I am a person of extremes. I feel like I alternate my shooting style between either wide-angle or telephoto, with not many photographs produced in what can be considered the “standard” focal range: that is, greater than 35mm and less than 135mm (full-frame equivalent). Thus I own several professional-grade ultra-wide zoom lenses and high quality telephoto and super-telephoto lenses, but have never owned a fast L-series standard zoom.

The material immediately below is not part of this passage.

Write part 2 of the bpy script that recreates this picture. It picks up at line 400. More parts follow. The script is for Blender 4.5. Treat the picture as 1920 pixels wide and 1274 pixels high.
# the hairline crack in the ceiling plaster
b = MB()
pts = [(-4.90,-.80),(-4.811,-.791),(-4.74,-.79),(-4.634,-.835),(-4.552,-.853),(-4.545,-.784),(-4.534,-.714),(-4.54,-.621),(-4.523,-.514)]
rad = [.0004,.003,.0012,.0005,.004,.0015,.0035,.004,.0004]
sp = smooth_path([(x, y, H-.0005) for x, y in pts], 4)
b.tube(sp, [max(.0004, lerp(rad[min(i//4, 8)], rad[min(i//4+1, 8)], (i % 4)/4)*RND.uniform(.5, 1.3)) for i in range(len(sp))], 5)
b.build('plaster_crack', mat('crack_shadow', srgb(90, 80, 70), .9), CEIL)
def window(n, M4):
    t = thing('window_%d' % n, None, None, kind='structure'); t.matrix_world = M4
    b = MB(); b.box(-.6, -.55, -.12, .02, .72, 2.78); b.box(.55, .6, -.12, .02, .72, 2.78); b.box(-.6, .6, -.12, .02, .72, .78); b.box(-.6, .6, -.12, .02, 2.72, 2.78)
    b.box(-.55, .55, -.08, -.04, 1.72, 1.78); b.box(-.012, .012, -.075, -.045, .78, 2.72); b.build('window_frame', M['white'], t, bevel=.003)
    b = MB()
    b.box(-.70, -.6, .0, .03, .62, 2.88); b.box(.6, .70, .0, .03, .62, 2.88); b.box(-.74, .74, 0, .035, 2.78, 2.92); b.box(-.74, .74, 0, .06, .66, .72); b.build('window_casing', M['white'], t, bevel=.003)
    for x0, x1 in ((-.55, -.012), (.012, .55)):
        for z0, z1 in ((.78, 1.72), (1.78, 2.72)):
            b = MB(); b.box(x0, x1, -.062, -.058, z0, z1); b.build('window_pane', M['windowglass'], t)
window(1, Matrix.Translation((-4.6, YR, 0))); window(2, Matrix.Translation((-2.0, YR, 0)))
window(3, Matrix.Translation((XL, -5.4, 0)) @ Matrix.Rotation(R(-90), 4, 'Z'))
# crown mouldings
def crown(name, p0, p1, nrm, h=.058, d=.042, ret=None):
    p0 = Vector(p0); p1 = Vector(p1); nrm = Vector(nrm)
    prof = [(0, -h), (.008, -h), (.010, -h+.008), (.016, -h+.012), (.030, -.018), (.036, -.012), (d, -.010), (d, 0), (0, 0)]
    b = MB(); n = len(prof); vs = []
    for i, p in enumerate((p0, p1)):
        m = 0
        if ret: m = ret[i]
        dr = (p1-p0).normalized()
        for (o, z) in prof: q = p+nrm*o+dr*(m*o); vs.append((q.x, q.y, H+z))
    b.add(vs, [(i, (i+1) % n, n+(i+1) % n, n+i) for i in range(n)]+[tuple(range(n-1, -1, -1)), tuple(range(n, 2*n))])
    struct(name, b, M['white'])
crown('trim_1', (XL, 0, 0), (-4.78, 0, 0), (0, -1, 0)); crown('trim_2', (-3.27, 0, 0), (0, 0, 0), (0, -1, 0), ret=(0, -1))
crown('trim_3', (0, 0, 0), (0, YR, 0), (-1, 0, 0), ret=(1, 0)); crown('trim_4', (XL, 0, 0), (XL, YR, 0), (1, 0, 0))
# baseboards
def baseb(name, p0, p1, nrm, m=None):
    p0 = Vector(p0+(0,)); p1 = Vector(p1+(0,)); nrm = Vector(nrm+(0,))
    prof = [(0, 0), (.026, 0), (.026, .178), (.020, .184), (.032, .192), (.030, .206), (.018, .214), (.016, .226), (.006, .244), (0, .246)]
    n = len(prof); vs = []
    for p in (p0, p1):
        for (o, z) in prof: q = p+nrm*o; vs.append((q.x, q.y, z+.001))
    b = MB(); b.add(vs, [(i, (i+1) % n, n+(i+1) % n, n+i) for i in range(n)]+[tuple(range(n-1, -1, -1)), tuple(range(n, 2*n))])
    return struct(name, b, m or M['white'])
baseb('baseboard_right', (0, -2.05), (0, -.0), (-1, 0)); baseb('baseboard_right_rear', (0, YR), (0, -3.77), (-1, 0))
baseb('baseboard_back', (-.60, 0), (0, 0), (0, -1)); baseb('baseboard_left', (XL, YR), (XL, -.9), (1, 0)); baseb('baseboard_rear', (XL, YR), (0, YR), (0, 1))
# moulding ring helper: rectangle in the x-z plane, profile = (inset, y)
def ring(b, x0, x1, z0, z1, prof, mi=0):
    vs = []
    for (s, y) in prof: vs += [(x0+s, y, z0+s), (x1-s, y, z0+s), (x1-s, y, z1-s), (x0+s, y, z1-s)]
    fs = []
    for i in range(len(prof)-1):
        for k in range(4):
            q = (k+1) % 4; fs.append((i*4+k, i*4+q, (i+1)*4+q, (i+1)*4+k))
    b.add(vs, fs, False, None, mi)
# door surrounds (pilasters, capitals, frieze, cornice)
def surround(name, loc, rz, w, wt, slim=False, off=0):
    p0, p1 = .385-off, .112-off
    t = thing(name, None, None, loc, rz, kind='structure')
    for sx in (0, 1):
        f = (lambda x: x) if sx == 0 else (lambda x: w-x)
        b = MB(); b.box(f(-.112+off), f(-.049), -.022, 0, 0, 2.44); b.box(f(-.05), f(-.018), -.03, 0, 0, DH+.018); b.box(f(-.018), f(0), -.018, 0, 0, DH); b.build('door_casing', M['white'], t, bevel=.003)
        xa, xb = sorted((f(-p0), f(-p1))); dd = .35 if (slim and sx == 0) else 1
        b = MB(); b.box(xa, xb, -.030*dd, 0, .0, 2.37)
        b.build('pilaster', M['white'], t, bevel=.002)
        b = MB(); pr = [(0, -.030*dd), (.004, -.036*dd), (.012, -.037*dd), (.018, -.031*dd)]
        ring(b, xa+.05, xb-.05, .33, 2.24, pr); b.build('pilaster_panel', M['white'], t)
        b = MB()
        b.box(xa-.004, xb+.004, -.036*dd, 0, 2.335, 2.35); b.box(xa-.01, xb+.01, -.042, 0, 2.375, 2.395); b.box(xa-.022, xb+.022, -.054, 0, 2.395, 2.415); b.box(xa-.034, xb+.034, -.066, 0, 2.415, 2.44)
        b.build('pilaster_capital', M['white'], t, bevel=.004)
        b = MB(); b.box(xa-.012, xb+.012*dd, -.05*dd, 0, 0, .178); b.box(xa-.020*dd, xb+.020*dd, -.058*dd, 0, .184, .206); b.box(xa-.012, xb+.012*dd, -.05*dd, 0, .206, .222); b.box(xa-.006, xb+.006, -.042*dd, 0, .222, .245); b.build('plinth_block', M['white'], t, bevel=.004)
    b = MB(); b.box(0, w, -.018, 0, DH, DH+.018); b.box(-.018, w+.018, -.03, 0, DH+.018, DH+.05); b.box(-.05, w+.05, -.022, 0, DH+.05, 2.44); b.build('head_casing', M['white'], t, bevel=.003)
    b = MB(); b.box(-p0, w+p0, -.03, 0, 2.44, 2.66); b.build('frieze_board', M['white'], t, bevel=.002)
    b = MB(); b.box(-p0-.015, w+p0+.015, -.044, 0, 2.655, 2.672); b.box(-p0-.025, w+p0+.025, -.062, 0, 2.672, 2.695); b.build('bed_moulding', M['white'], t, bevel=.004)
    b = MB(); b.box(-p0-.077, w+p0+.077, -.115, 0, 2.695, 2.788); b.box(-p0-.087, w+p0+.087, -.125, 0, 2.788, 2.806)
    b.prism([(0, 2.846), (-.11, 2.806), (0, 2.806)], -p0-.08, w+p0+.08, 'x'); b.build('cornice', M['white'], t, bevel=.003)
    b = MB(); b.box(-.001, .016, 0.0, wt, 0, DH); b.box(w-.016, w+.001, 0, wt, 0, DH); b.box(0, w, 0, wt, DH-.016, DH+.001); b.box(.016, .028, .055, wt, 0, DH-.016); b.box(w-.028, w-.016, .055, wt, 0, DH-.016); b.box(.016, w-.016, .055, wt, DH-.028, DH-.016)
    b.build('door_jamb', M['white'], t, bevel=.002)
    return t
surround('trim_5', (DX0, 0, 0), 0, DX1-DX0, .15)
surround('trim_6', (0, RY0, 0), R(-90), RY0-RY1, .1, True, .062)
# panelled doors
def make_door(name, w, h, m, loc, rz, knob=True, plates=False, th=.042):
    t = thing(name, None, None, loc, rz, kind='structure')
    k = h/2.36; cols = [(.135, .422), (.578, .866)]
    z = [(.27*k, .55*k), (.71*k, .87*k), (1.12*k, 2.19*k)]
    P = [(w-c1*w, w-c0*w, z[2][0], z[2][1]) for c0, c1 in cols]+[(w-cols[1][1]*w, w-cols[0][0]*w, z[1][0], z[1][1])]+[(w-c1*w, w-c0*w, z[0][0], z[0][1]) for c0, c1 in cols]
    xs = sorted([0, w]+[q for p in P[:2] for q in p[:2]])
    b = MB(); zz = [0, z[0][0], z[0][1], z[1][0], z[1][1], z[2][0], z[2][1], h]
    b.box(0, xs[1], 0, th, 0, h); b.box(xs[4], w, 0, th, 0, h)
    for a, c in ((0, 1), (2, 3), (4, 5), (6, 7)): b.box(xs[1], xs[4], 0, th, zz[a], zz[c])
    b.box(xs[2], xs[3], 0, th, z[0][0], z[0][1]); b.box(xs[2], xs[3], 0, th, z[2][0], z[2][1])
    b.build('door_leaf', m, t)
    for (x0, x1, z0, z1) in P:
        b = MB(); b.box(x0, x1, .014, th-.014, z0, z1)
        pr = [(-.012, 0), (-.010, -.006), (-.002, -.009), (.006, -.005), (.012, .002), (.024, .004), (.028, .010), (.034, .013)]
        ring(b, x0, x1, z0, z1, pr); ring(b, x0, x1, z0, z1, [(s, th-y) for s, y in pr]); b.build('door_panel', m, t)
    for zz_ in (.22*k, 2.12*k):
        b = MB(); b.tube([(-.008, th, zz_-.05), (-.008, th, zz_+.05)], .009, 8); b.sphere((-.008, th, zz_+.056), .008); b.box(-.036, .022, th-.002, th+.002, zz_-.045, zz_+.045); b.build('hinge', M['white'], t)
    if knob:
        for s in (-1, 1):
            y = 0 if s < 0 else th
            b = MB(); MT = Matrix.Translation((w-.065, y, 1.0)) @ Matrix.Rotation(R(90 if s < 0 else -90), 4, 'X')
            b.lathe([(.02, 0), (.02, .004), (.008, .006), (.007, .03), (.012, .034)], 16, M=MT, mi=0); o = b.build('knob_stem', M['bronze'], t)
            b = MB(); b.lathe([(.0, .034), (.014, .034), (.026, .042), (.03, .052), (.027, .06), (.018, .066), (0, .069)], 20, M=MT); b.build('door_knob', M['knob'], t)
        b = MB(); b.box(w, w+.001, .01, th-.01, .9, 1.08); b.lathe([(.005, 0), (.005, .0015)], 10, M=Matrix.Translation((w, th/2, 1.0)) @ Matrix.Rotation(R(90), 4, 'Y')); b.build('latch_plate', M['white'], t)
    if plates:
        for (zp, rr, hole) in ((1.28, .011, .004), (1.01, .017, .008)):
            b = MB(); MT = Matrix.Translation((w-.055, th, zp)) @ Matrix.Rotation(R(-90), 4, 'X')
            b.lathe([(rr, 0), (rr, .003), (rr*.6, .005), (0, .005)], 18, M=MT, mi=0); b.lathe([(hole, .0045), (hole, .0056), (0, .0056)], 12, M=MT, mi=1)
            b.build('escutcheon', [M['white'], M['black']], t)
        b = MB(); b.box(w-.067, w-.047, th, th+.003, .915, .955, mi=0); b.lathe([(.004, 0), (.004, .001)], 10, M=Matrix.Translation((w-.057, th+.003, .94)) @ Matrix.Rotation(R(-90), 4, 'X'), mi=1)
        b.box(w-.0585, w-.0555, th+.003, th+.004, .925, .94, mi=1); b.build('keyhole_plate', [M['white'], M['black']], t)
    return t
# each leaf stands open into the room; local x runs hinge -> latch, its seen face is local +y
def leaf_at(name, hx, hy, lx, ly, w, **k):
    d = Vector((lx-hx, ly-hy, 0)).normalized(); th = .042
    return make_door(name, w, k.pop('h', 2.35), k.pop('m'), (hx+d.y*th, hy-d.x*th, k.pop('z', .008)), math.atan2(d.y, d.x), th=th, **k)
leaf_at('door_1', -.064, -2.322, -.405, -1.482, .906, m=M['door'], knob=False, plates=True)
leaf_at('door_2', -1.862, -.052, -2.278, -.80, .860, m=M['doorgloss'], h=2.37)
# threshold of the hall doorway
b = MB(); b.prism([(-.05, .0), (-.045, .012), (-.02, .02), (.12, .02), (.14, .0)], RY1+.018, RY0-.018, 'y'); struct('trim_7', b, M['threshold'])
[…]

I bought my first Canon EF 28-105mm knowing that I needed a lens in that focal range but also at a time when I was unwilling to invest more money in an L-series lens (I was, after all, a poor starving university student). I was also doing a lot of hiking and backpacking in those days and wanted a good lens that was light and compact (something my ultra-wide and telephoto zooms were not). Several years later, when I started travelling for business, this was the lens that always came along.

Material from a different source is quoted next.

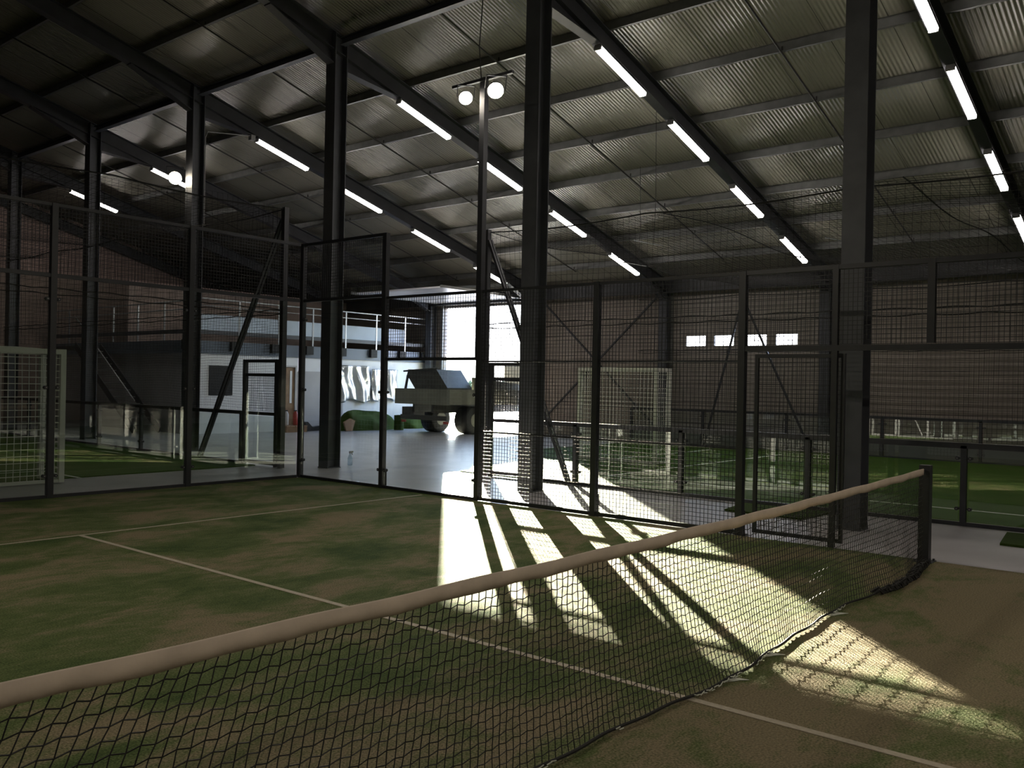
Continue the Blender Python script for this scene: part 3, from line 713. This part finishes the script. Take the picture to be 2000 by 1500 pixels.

That first copy was one of only three lens I have ever destroyed in the field (the others were a plastic-mount nifty-fifties). I was on a sea kayaking trip in the Broken Group islands off Vancouver Island, on Canada’s west coast. We stopped at a beach and I was standing beside the cockpit of my kayak changing lenses (dumb I know) when I dropped the EF 28-105mm. I almost caught it before it hit the ocean, but alas I was not quite fast enough and my hand and half the lens ended up 2 or 3 inches in the water. I stopped using the lens for the remainder of the trip, but by the time it was over the lens was non-functional. It could have been worse—the other lens I had in my hands at the time was my EF 16-35mm ƒ/2.8 L USM, a substantially more expensive and precious lens.1

I didn’t hesitate to replace the dead lens with a new copy shortly after, and I got many years of use out of that lens until the switch to EF-M bodies rendered it obsolete.

I have never thought of this lens as a high-quality optic, and indeed, it is not. Wide open it is very soft in the corners. It’s not particularly fast and it predates optical image stabilization.

However, I was pleasantly surprised by many of the images from this lens that I reviewed while preparing this page. For nostalgia’s sake I sometimes mount it on my Canon 30D and take it out for an afternoon of shooting. I always come back with some interesting shots.

  1. After this incident I came up with a mantra and standard procedure for every time I change lenses—the most expensive gear gets priority. That is, when putting a less expensive lens on a body the more expensive lens gets capped and put away first, then the cheap lens gets mounted. When reversing the operation, the cheaper lens is removed and then the more expensive lens is uncapped and placed on the body as quickly as possible.